I finished this a while back but forgot to tell GoodReads. Haha. I absolutely loved it with my entire sacred soul. This is a book that I could read over and over again. It resonates on such a deep level. Heck, I think I might even try to get in touch with the author who is from Manitoba and got a degree in my hometown of Regina just to thank him for this beautiful book. He feels like a beautiful, wise, kindred spirit.
Interesting premise, annoying execution. The author writes from a place of EXTREME privilege, loves name dropping, and his tone is often a little condescending. That said, the 12 spiritual paths he discusses are fascinating, and I appreciate how he introduces them, shares different options along each, and doesn’t seem to favor one over the other. I rolled my eyes a lot, but I learned enough to make the eye rolling worth it.
Jonathan has an amazing ability to take the spiritual and bring it into everyday life and language - to take it out of the "sacrosphere" and make it comprehensible and doable. He gives you so many tools and stories and ways to think about and look at things that are just delightful ways to remind yourself to be present again and again and again. I enjoy his writings and talks so much for this. Sometimes we think that remembering the sacred in us is such a struggle in every day life, and it can be, but then there is Jonathan, sharing a technique or a small ritual that we can do, reminding us not to make it too hard, to come back to presence, to face what is and go from there.
This was an interesting read.
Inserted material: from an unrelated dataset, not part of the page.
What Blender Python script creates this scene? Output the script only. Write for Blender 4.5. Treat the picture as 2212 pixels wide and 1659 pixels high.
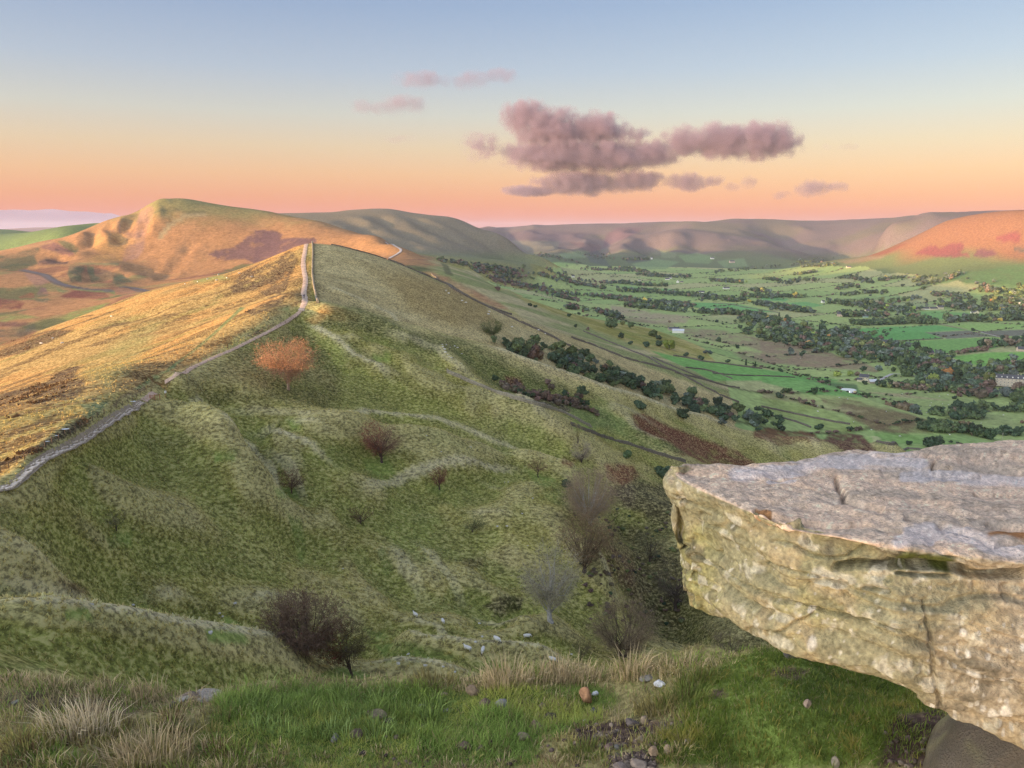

I was looking for some ways to better incorporate my spiritual practice into my daily life and the master paths detailed in this book gave me a lot of inspiration. A bit heavy on the personal anecdotes but otherwise very informative.
This book is to give spiritual direction and add to the journey you are currently on and offers many connections to offer the spirit to nourish and guide you along this adventure.
An enjoyable read and reminder of the steps to take to live a life of inner peace. A great introduction to the beginner in self-development and discovery.